Task description: Skip the pictures and quote all of the lines exactly.

Scenes as source code:
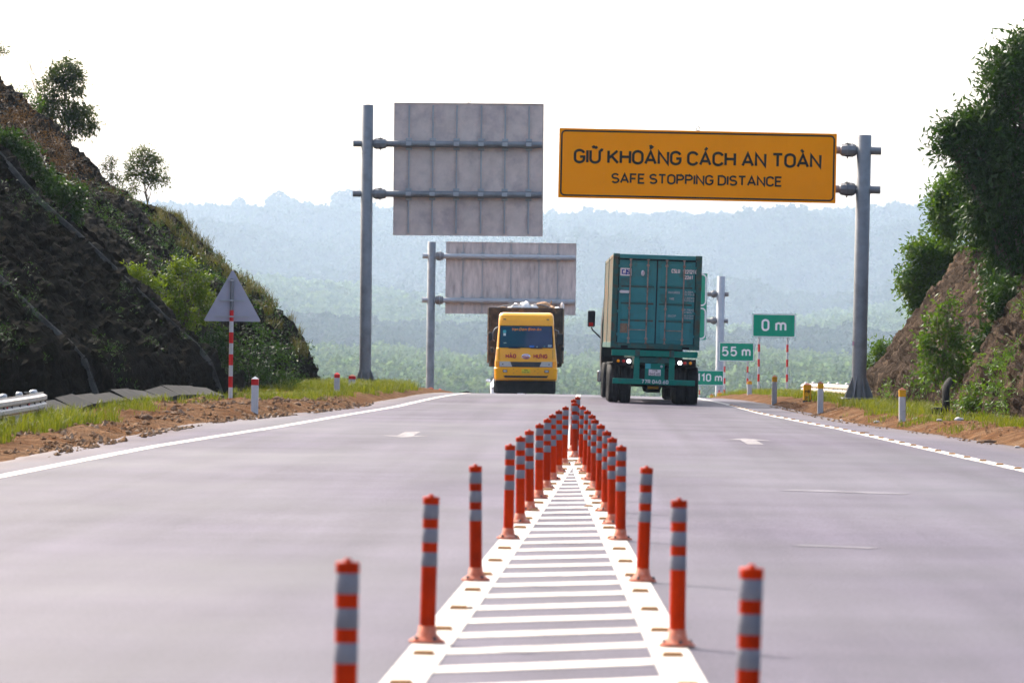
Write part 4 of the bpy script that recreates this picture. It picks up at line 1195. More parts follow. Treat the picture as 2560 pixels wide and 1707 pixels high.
# --- shipping containers on it
def container(label, y0, detailed):
    W, L, Hc = 2.438, 6.058, 2.591
    Mx = Matrix.Translation(ct_loc) @ Matrix.Rotation(CT_ROT[2], 4, 'Z') @ Matrix.Rotation(CT_ROT[1], 4, 'Y') @ Matrix.Rotation(CT_ROT[0], 4, 'X')
    t = thing('shipping_container', Mx @ Vector((0, y0, 1.50)), label, 'container', rot=CT_ROT)
    hw = W / 2
    for sx in (-1, 1):
        for yy in (.08, L - .08):
            q = MB(); q.box((sx * (hw - .075), yy, Hc / 2), (.15, .155, Hc - .24), .008); q.build('corner_post', 'cont_frame', t)
            for zz in (.06, Hc - .06):
                q = MB(); q.box((sx * (hw - .088), yy + .005, zz), (.178, .17, .12), .01); q.build('corner_casting', 'cont_frame', t)
        # corrugated side wall
        q = MB(); prof = []
        y = .17; k = 0
        while y < L - .2:
            prof += [(0, y), (0, y + .07), (-.036, y + .138), (-.036, y + .208)]; y += .276
        vs, fs = [], []
        for (dx, yy) in prof:
            vs += [(sx * (hw - .012 + dx), yy, .15), (sx * (hw - .012 + dx), yy, Hc - .1)]
        for i in range(len(prof) - 1): fs.append((2 * i, 2 * i + 2, 2 * i + 3, 2 * i + 1))
        q.add(vs, fs); q.build('side_wall', 'cont_side' if sx < 0 else 'cont', t)
        q = MB(); q.box((sx * (hw - .04), L / 2, Hc - .04), (.06, L - .36, .075), .005); q.build('top_rail', 'cont_side' if sx < 0 else 'cont_frame', t)
        q = MB(); q.box((sx * (hw - .03), L / 2, .08), (.055, L - .36, .15), .005); q.build('bottom_rail', 'cont_frame', t)
    q = MB(); q.box((0, L / 2, Hc - .03), (W - .16, L - .3, .03)); q.build('roof', 'cont', t)
    q = MB(); q.box((0, L / 2, .12), (W - .14, L - .3, .06)); q.build('floor', 'cont_frame', t)
    q = MB(); q.box((0, L - .03, Hc / 2), (W - .32, .03, Hc - .26)); q.build('front_wall', 'cont', t)
    q = MB(); q.box((0, .075, Hc - .0705), (W - .36, .13, .115), .006); q.build('door_header', 'cont', t)
    q = MB(); q.box((0, .075, .075), (W - .36, .14, .135), .006); q.build('door_sill', 'cont_frame', t)
    for sx in (-1, 1):
        q = MB(); q.box((sx * .84, -.001, .045), (.19, .02, .07)); q.build('sill_pocket', 'rubber_seal', t)
    zb, zt = .155, Hc - .145
    for sx in (-1, 1):
        xm = sx * .525
        # door leaf: frame members and four pressed panels
        q = MB(); q.box((xm, .085, (zb + zt) / 2), (1.035, .03, zt - zb), .004); dr = q.build('door', 'cont', t)
        zz = [zb + .05, zb + .62, zb + 1.085, zb + 1.55, zt - .06]
        for k in range(4):
            q = MB(); q.box((xm, .068, (zz[k] + zz[k + 1]) / 2), (.84, .02, zz[k + 1] - zz[k] - .085), .012); q.build('door_panel', 'cont', dr)
            if k:
                q = MB(); q.box((xm, .0625, zz[k] - .005), (.90, .012, .05), .004); q.build('panel_fold', 'cont_frame', dr)
        for (xx, dz) in ((sx * .255, 0), (sx * .735, 0)):
            q = MB(); q.tube([(xx, .035, zb - .06), (xx, .035, zt + .05)], .019, 10); br = q.build('locking_bar', 'lockbar', dr)
            for zc in (zb - .02, zb + .12, zb + .95, zt - .16, zt + .02):
                q = MB(); q.box((xx, .042, zc), (.075, .04, .06 if zc < zt else .09), .008); q.build('bar_bracket', 'lockbar', br)
            q = MB(); q.box((xx + sx * (.16 if abs(xx) < .5 else -.12), .022, zb + .36), (.26, .014, .022)); q.build('bar_handle', 'lockbar', br)
        for zc in (zb + .22, zb + .85, zb + 1.46, zt - .2):
            q = MB(); q.box((sx * 1.06, .055, zc), (.12, .04, .075), .008); q.build('hinge', 'cont', dr)
        q = MB(); q.box((sx * 1.052, .075, (zb + zt) / 2), (.022, .02, zt - zb - .02)); q.build('gasket', 'rubber_seal', dr)
    q = MB(); q.box((0, .075, (zb + zt) / 2), (.034, .026, zt - zb)); q.build('door_seam', 'rubber_seal', t)
    q = MB(); q.box((0, .056, zt - .01), (2.08, .012, .035)); q.build('top_gasket', 'rubber_seal', t)
    if not detailed: return t
    yf = .0565
    # company mark: a white field with the blue c and s monogram
    q = MB(); q.add([(x, yf, z) for x, z in round_rect(-1.015, -.705, 1.985, 2.195, .02)[:-1]], [list(range(28))]); mk = q.build('company_mark', 'letter', t)
    U = lambda pts, wdt, l=.0015: ribbon(q, pts, wdt, Vector((-.86, yf, 2.09)), Vector((1, 0, 0)), Vector((0, 0, 1)), Vector((0, -1, 0)), l)
    q = MB()
    U([(-.035, .048), (-.10, .048), (-.10, -.048), (0, -.048), (.10, -.048), (.10, .0), (.035, .0)], .03)
    U([(.012, .078), (.012, -.078)], .032, .003)
    U([(.012, .046), (.115, .046)], .03, .0045)
    U([(.04, .046), (.04, .0)], .028, .006)
    q.build('monogram', 'logo_blue', mk)
    q = MB(); q.lathe([(0, -.002), (.05, -.001), (.05, .0)], 20, (-.395, yf, 2.07), axis='Y')
    q.v = [Vector((p.x, p.y, 2.07 + (p.z - 2.07) * 1.6)) for p in q.v]; q.build('oval_label', 'letter', t)
    q = MB(); lettering(q, '1', (-.395, yf - .0035, 2.03), .09, .2, lift=.0); q.build('oval_print', 'pink_print', t)
    q = MB(); q.add([(x, yf, z) for x, z in round_rect(-1.015, -.745, 1.51, 1.585, .036)[:-1]], [list(range(28))]); q.build('white_patch', 'letter', t)
    q = MB(); q.box((-.87, yf, .55), (.20, .006, .26), .002); q.build('placard', 'rust_patch', t)
    q = MB(); lettering(q, 'CSLU', (.505, yf, 2.10), .115, .2, width=.225); q.build('lettering', 'letter', t)
    q = MB(); lettering(q, '122121 0', (.895, yf, 2.09), .115, .2, width=.40); q.build('lettering', 'letter', t)
    q = MB(); lettering(q, '2261', (.865, yf, 1.94), .105, .2, width=.215); q.build('lettering', 'letter', t)
    for text, x, z, wd in (('MAX GROSS', .48, 1.535, .31), ('TARE', .42, 1.365, .13), ('CU.CAP', .44, .895, .22)):
        q = MB(); lettering(q, text, (x, yf, z), .062, .2, width=wd); q.build('lettering', 'letter_dim', t)
    for k, (a, z) in enumerate((('24.000 KG', 1.565), ('52.910 LB', 1.495), ('2.300 KG', 1.40), ('5.070 LB', 1.33), ('21.700 KG', 1.075), ('47.840 LB', 1.005), ('33.2 CU.M', .915), ('1.172 CU.F', .845))):
        q = MB(); lettering(q, a, (.90, yf, z), .055, .2, width=.27); q.build('lettering', 'letter_dim', t)
    return t
container('teal shipping container with white lettering on its doors, at the rear of the lorry', .02, True)
container('teal shipping container in front of the lettered one on the same lorry', 6.16, False)

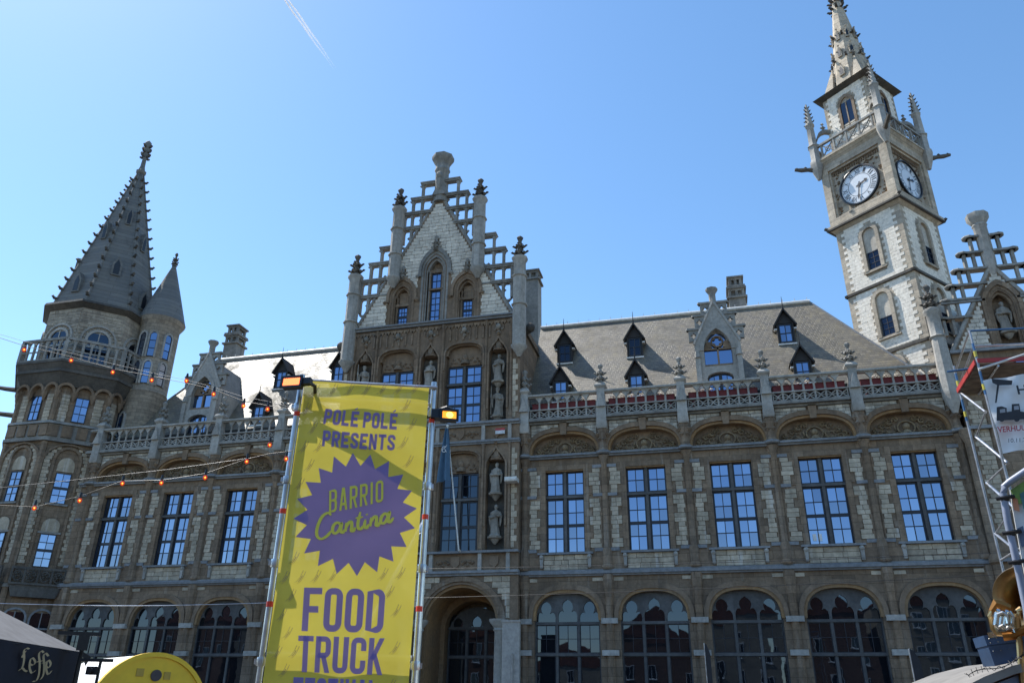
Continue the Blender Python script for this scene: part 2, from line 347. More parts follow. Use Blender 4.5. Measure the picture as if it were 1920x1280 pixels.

Completed exercise:
Write part 4 of the bpy script that recreates this picture. It picks up at line 1195. More parts follow. Treat the picture as 2560 pixels wide and 1707 pixels high.
# --- shipping containers on it
def container(label, y0, detailed):
    W, L, Hc = 2.438, 6.058, 2.591
    Mx = Matrix.Translation(ct_loc) @ Matrix.Rotation(CT_ROT[2], 4, 'Z') @ Matrix.Rotation(CT_ROT[1], 4, 'Y') @ Matrix.Rotation(CT_ROT[0], 4, 'X')
    t = thing('shipping_container', Mx @ Vector((0, y0, 1.50)), label, 'container', rot=CT_ROT)
    hw = W / 2
    for sx in (-1, 1):
        for yy in (.08, L - .08):
            q = MB(); q.box((sx * (hw - .075), yy, Hc / 2), (.15, .155, Hc - .24), .008); q.build('corner_post', 'cont_frame', t)
            for zz in (.06, Hc - .06):
                q = MB(); q.box((sx * (hw - .088), yy + .005, zz), (.178, .17, .12), .01); q.build('corner_casting', 'cont_frame', t)
        # corrugated side wall
        q = MB(); prof = []
        y = .17; k = 0
        while y < L - .2:
            prof += [(0, y), (0, y + .07), (-.036, y + .138), (-.036, y + .208)]; y += .276
        vs, fs = [], []
        for (dx, yy) in prof:
            vs += [(sx * (hw - .012 + dx), yy, .15), (sx * (hw - .012 + dx), yy, Hc - .1)]
        for i in range(len(prof) - 1): fs.append((2 * i, 2 * i + 2, 2 * i + 3, 2 * i + 1))
        q.add(vs, fs); q.build('side_wall', 'cont_side' if sx < 0 else 'cont', t)
        q = MB(); q.box((sx * (hw - .04), L / 2, Hc - .04), (.06, L - .36, .075), .005); q.build('top_rail', 'cont_side' if sx < 0 else 'cont_frame', t)
        q = MB(); q.box((sx * (hw - .03), L / 2, .08), (.055, L - .36, .15), .005); q.build('bottom_rail', 'cont_frame', t)
    q = MB(); q.box((0, L / 2, Hc - .03), (W - .16, L - .3, .03)); q.build('roof', 'cont', t)
    q = MB(); q.box((0, L / 2, .12), (W - .14, L - .3, .06)); q.build('floor', 'cont_frame', t)
    q = MB(); q.box((0, L - .03, Hc / 2), (W - .32, .03, Hc - .26)); q.build('front_wall', 'cont', t)
    q = MB(); q.box((0, .075, Hc - .0705), (W - .36, .13, .115), .006); q.build('door_header', 'cont', t)
    q = MB(); q.box((0, .075, .075), (W - .36, .14, .135), .006); q.build('door_sill', 'cont_frame', t)
    for sx in (-1, 1):
        q = MB(); q.box((sx * .84, -.001, .045), (.19, .02, .07)); q.build('sill_pocket', 'rubber_seal', t)
    zb, zt = .155, Hc - .145
    for sx in (-1, 1):
        xm = sx * .525
        # door leaf: frame members and four pressed panels
        q = MB(); q.box((xm, .085, (zb + zt) / 2), (1.035, .03, zt - zb), .004); dr = q.build('door', 'cont', t)
        zz = [zb + .05, zb + .62, zb + 1.085, zb + 1.55, zt - .06]
        for k in range(4):
            q = MB(); q.box((xm, .068, (zz[k] + zz[k + 1]) / 2), (.84, .02, zz[k + 1] - zz[k] - .085), .012); q.build('door_panel', 'cont', dr)
            if k:
                q = MB(); q.box((xm, .0625, zz[k] - .005), (.90, .012, .05), .004); q.build('panel_fold', 'cont_frame', dr)
        for (xx, dz) in ((sx * .255, 0), (sx * .735, 0)):
            q = MB(); q.tube([(xx, .035, zb - .06), (xx, .035, zt + .05)], .019, 10); br = q.build('locking_bar', 'lockbar', dr)
            for zc in (zb - .02, zb + .12, zb + .95, zt - .16, zt + .02):
                q = MB(); q.box((xx, .042, zc), (.075, .04, .06 if zc < zt else .09), .008); q.build('bar_bracket', 'lockbar', br)
            q = MB(); q.box((xx + sx * (.16 if abs(xx) < .5 else -.12), .022, zb + .36), (.26, .014, .022)); q.build('bar_handle', 'lockbar', br)
        for zc in (zb + .22, zb + .85, zb + 1.46, zt - .2):
            q = MB(); q.box((sx * 1.06, .055, zc), (.12, .04, .075), .008); q.build('hinge', 'cont', dr)
        q = MB(); q.box((sx * 1.052, .075, (zb + zt) / 2), (.022, .02, zt - zb - .02)); q.build('gasket', 'rubber_seal', dr)
    q = MB(); q.box((0, .075, (zb + zt) / 2), (.034, .026, zt - zb)); q.build('door_seam', 'rubber_seal', t)
    q = MB(); q.box((0, .056, zt - .01), (2.08, .012, .035)); q.build('top_gasket', 'rubber_seal', t)
    if not detailed: return t
    yf = .0565
    # company mark: a white field with the blue c and s monogram
    q = MB(); q.add([(x, yf, z) for x, z in round_rect(-1.015, -.705, 1.985, 2.195, .02)[:-1]], [list(range(28))]); mk = q.build('company_mark', 'letter', t)
    U = lambda pts, wdt, l=.0015: ribbon(q, pts, wdt, Vector((-.86, yf, 2.09)), Vector((1, 0, 0)), Vector((0, 0, 1)), Vector((0, -1, 0)), l)
    q = MB()
    U([(-.035, .048), (-.10, .048), (-.10, -.048), (0, -.048), (.10, -.048), (.10, .0), (.035, .0)], .03)
    U([(.012, .078), (.012, -.078)], .032, .003)
    U([(.012, .046), (.115, .046)], .03, .0045)
    U([(.04, .046), (.04, .0)], .028, .006)
    q.build('monogram', 'logo_blue', mk)
    q = MB(); q.lathe([(0, -.002), (.05, -.001), (.05, .0)], 20, (-.395, yf, 2.07), axis='Y')
    q.v = [Vector((p.x, p.y, 2.07 + (p.z - 2.07) * 1.6)) for p in q.v]; q.build('oval_label', 'letter', t)
    q = MB(); lettering(q, '1', (-.395, yf - .0035, 2.03), .09, .2, lift=.0); q.build('oval_print', 'pink_print', t)
    q = MB(); q.add([(x, yf, z) for x, z in round_rect(-1.015, -.745, 1.51, 1.585, .036)[:-1]], [list(range(28))]); q.build('white_patch', 'letter', t)
    q = MB(); q.box((-.87, yf, .55), (.20, .006, .26), .002); q.build('placard', 'rust_patch', t)
    q = MB(); lettering(q, 'CSLU', (.505, yf, 2.10), .115, .2, width=.225); q.build('lettering', 'letter', t)
    q = MB(); lettering(q, '122121 0', (.895, yf, 2.09), .115, .2, width=.40); q.build('lettering', 'letter', t)
    q = MB(); lettering(q, '2261', (.865, yf, 1.94), .105, .2, width=.215); q.build('lettering', 'letter', t)
    for text, x, z, wd in (('MAX GROSS', .48, 1.535, .31), ('TARE', .42, 1.365, .13), ('CU.CAP', .44, .895, .22)):
        q = MB(); lettering(q, text, (x, yf, z), .062, .2, width=wd); q.build('lettering', 'letter_dim', t)
    for k, (a, z) in enumerate((('24.000 KG', 1.565), ('52.910 LB', 1.495), ('2.300 KG', 1.40), ('5.070 LB', 1.33), ('21.700 KG', 1.075), ('47.840 LB', 1.005), ('33.2 CU.M', .915), ('1.172 CU.F', .845))):
        q = MB(); lettering(q, a, (.90, yf, z), .055, .2, width=.27); q.build('lettering', 'letter_dim', t)
    return t
container('teal shipping container with white lettering on its doors, at the rear of the lorry', .02, True)
container('teal shipping container in front of the lettered one on the same lorry', 6.16, False)

Continue the Blender Python script for this scene: part 2, from line 347. More parts follow. Use Blender 4.5. Measure the picture as if it were 1920x1280 pixels.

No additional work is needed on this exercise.